Financial institutions and big business are just not
confident.”

The central bank of China announced it would
be cutting interest rates for the first time since 2008 which
Gerrard said is a sign of eurozone uncertainty.

“The Chinese reduction in interest rates
reflects the fact they can see demand is soft in the eurozone and
they are not confident it is going to get sorted out,” he said.

Accelerating contraction

Economic data released at the start of the
week revealed a decline in output across Europe leading to
predictions of GDP decline.

The eurozone composite Purchasing Managers
Index from Markit, which surveys a representative group of
manufacturers and service firms, declined from May to April as did
the Services Business Activity Index, dropping to a seven-month
low.

Output in the eurozone’s largest economy,
Germany, fell for the first time since last November and, although
modest, the rate of decline was the fastest for almost three
years.

Chris Williamson, chief economist at Markit
said the data indicates the eurozone economy is contracting at its
fastest pace for around three years and said it would not be
surprising to see GDP for the region contract by 0.5% in the second
quarter.

“Companies report business activity to have
been hit by heightened political and economic uncertainty, which
has exacerbated already weak demand both in the euro area and
further afield.

Grant Thornton’s Gerrard was more positive.

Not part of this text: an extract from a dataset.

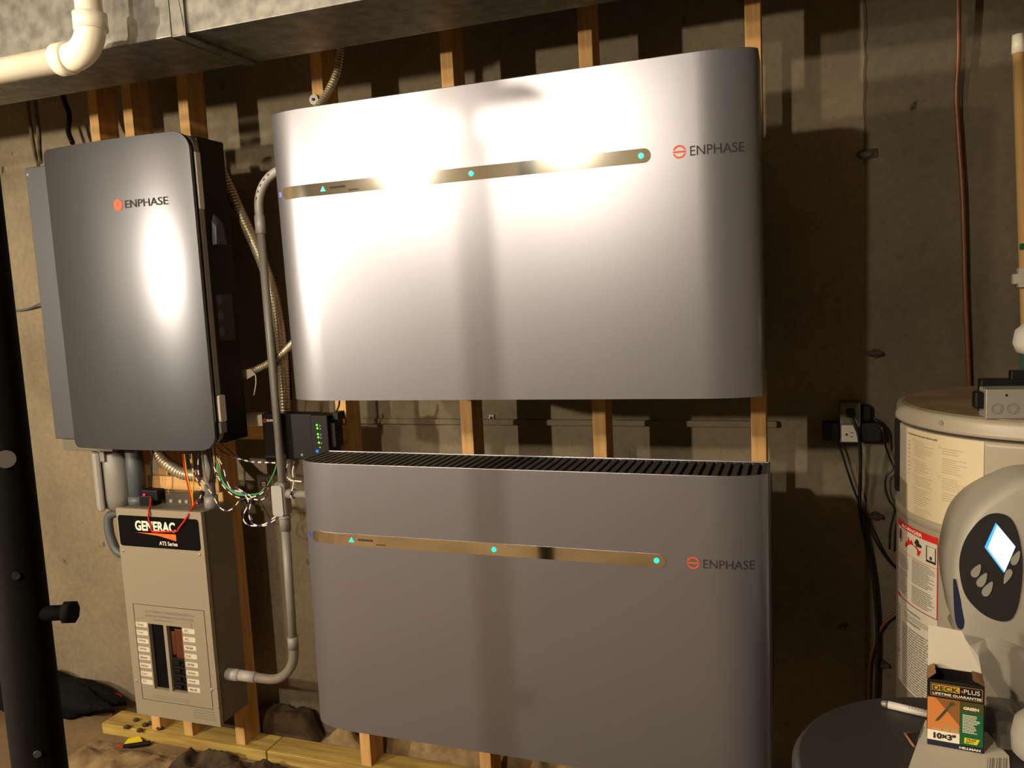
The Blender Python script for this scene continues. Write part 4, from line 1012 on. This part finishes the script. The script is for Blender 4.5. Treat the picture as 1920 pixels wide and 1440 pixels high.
make('brown_art', MB().poly([(.14, .735), (.575, .735), (.575, .36)], F2), BOXBROWN, root)
make('green_panel', MB().rect(.575, .985, .07, .58, F), BOXGRN, root)
make('olive_panel', MB().rect(.575, .985, .58, .735, F), BOXOLIVE, root)
make('white_band', MB().rect(0, .575, .085, .235, F), LABELWHITE, root)
make('navy_band', MB().rect(0, .985, .0, .085, F), BOXNAVY, root)
mb = MB()
mb.poly([(.135, .36), (.165, .385), (.44, .655), (.40, .675), (.15, .40)], F3).disc(.44, .675, .055, .03, F3)
for k in range(9): mb.poly([(.18+k*.018, .385+k*.0195), (.215+k*.018, .40+k*.0195), (.175+k*.018, .425+k*.0195)], F3)
make('screw_picture', mb, mat('screw_green', (74, 78, 52), .5), root)
mb = MB().rect(.26, .56, .285, .335, F3).rect(.10, .26, .242, .285, F3).rect(.28, .40, .242, .285, F3).rect(.42, .56, .242, .285, F3)
make('pale_box', mb, BOXORG2, root)
t = .008
mb = MB().rect(.05, .97, .945, .955, F2).rect(.05, .97, .765, .775, F2).rect(.05, .065, .765, .955, F2).rect(.955, .97, .765, .955, F2)
make('gold_border', mb, CARD, root)
make('gold_plate', MB().rect(.08, .57, .845, .935, F2), GOLD, root)
make('name_lettering', MB().text('DECK', .095, .853, .45, .07, F3, bold=.02), BOXBLK, root)
make('plus_lettering', MB().text('PLUS', .64, .858, .28, .066, F3), LABELWHITE, root)
make('guarantee_lettering', MB().text('LIFETIME GUARANTEE', .09, .785, .86, .036, F3, bold=.02), LABELWHITE, root)
make('star_mark', MB().poly([(.595, .88), (.61, .90), (.625, .88), (.61, .86)], F3), GOLD, root)
make('green_lettering', MB().text('GREEN', .635, .62, .27, .045, F3, bold=.04), LABELWHITE, root)
make('small_print', MB().lines(.625, .93, .27, .55, 12, F3, 0, .5, .35, 1), LABELWHITE, root)
make('size_lettering', MB().text('10\u00d73"', .11, .115, .40, .095, F3, bold=.055), INK, root)
make('free_bit_patch', MB().poly([(.66, .115), (.88, .115), (.93, .20), (.66, .20)], F2), YEL, root)
make('free_bit_lettering', MB().text('FREE', .70, .162, .17, .03, F3, bold=.02).text('BIT!', .69, .124, .13, .03, F3, bold=.02), INK, root)
make('maker_lettering', MB().text('HILLMAN', .575, .022, .37, .035, F3, bold=.04), LABELWHITE, root)
make('pale_print', MB().text('WOOD TO WOOD', .27, .297, .27, .022, F3), CARD, root)
# lid flaps
Cb = C_+up*(BH); Db = D+up*(BH)
fl_ = MB()
h = .070
back = Vector(uy)*.004
pts_ = [Db+ux*.001, Cb-ux*.001, Cb-ux*.006+up*.028+back, Cb-ux*.024+up*.052+back, Cb-ux*.030+up*(h-.004)+back*1.5, Db+ux*.001+up*h+back*1.5]
n_ = uy*.0008
fl_.add(pts_+[p+n_ for p in pts_], [(0, 1, 2, 3, 4, 5), (11, 10, 9, 8, 7, 6)]+[(i, (i+1) % 6, (i+1) % 6+6, i+6) for i in range(6)])
make('back_flap', fl_, PAPER, root, label='white inside of the raised flap')
mb = MB()
Bt = B+up*BH; Ct = C_+up*BH; At = A+up*BH; Dt = D+up*BH
mb.add([At, Dt, Dt+up*.010+ux*.010-uy*.006, At+up*.008+ux*.012+uy*.008], [(0, 1, 2, 3)]).add([Bt, Ct, Ct-ux*.016+up*.006-uy*.008, Bt-ux*.016+up*.004+uy*.008], [(0, 1, 2, 3)])
make('side_flap', mb, CARD, root, norm=False)
mb = MB().rect(.012, .988, .02, .86, lambda u, v: tuple(A+ux*(u*BW)+uy*(BD*.5)+up*(BH*.80)+uy*((v-.44)*BD*.9)))
make('inner_card_panel', mb, CARD, root, norm=False)  # brown card panel set inside the open carton
# clear clamshell and white jug at the right
a = PZ(1862, 1418, LZ); 
solo('plastic_pack', MB().box(.897, .94, -.175, -.09, LZ+.0026, LZ+.050).box(.90, .936, -.182, -.175, LZ+.004, LZ+.03), CLEAR, 'clear crinkled plastic pack on the barrel right of the screw carton', 'pack', (.915, -.13, LZ), bevel=.006)
solo('white_jug', MB().lathe([(.045, LZ+.0026), (.052, LZ+.010), (.053, LZ+.035), (.048, LZ+.060), (.03, LZ+.078), (.012, LZ+.084)], (.968, -.185), 40), SHELL, 'rounded pale plastic jug at the bottom right corner', 'jug', (.968, -.185, LZ))

# ------------------------------------------------------------------ lamps (out of frame)
def bulb(spec, root, name='bulb'):
    m = bpy.data.materials.new('bulb_glow'); m.use_nodes = True; nt = m.node_tree
    b = nt.nodes['Principled BSDF']; b.inputs['Base Color'].default_value = (.9, .85, .75, 1)
    b.inputs['Emission Color'].default_value = (*LIGHT_COL, 1)
    r = spec['rad']; b.inputs['Emission Strength'].default_value = spec['power']/(4*math.pi*r*r*math.pi)
    return make(name, MB().sphere(spec['pos'], r, 0, 24), m, root)
p = BULB_HANG['pos']
root = thing('pendant_bulb', 'bare warm bulb hanging on a cord from the ceiling, out of frame', 'lamp', p)
bulb(BULB_HANG, root)
make('socket', MB().cyl((p[0], p[1], p[2]+.033), (p[0], p[1], p[2]+.075), .018, 16), WHITE, root)
make('cord', MB().cyl((p[0], p[1], p[2]+.07), (p[0], p[1], CEIL), .004, 8), BLACK, root)
p = BULB_FAR['pos']
root = thing('pendant_bulb', 'second bare warm bulb hanging farther behind the camera, out of frame', 'lamp', p)
bulb(BULB_FAR, root)
make('socket', MB().cyl((p[0], p[1], p[2]+.033), (p[0], p[1], p[2]+.075), .018, 16), WHITE, root)
make('cord', MB().cyl((p[0], p[1], p[2]+.07), (p[0], p[1], CEIL), .004, 8), BLACK, root)
p = BULB_STAND['pos']
root = thing('work_light', 'bare bulb on a tripod stand left of the room, out of frame', 'lamp', (p[0], p[1], FZ))
bulb(BULB_STAND, root)
make('socket', MB().cyl((p[0], p[1], p[2]-.033), (p[0], p[1], p[2]-.08), .018, 16), BLACK, root)
make('stand_pole', MB().cyl((p[0], p[1], p[2]-.07), (p[0], p[1], FZ+.25), .010, 12), BLACK, root)
for k in range(3):
    t = 2*math.pi*k/3; make('stand_leg', MB().cyl((p[0], p[1], FZ+.30), (p[0]+.3*math.cos(t), p[1]+.3*math.sin(t), FZ+.006), .007, 8), BLACK, root)
for o in bpy.data.objects:
    if '_base' in o: del o['_base']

He
said: “It is not all a bad news story; there is good news. There is
a lot of business in the leasing sector, there is pent-up demand,
but, while funds are short and banks are drawing in, nobody is
going forward.”

There was a positive start to the day from the
eurozone as a Spanish bond sale sold better than anticipated,
reaching €2.07bn in total, although yields did increase.

Investors appeared to have been buoyed by the
possibility of a Spanish bank bailout which also helped rally
European stock markets at the time of writing.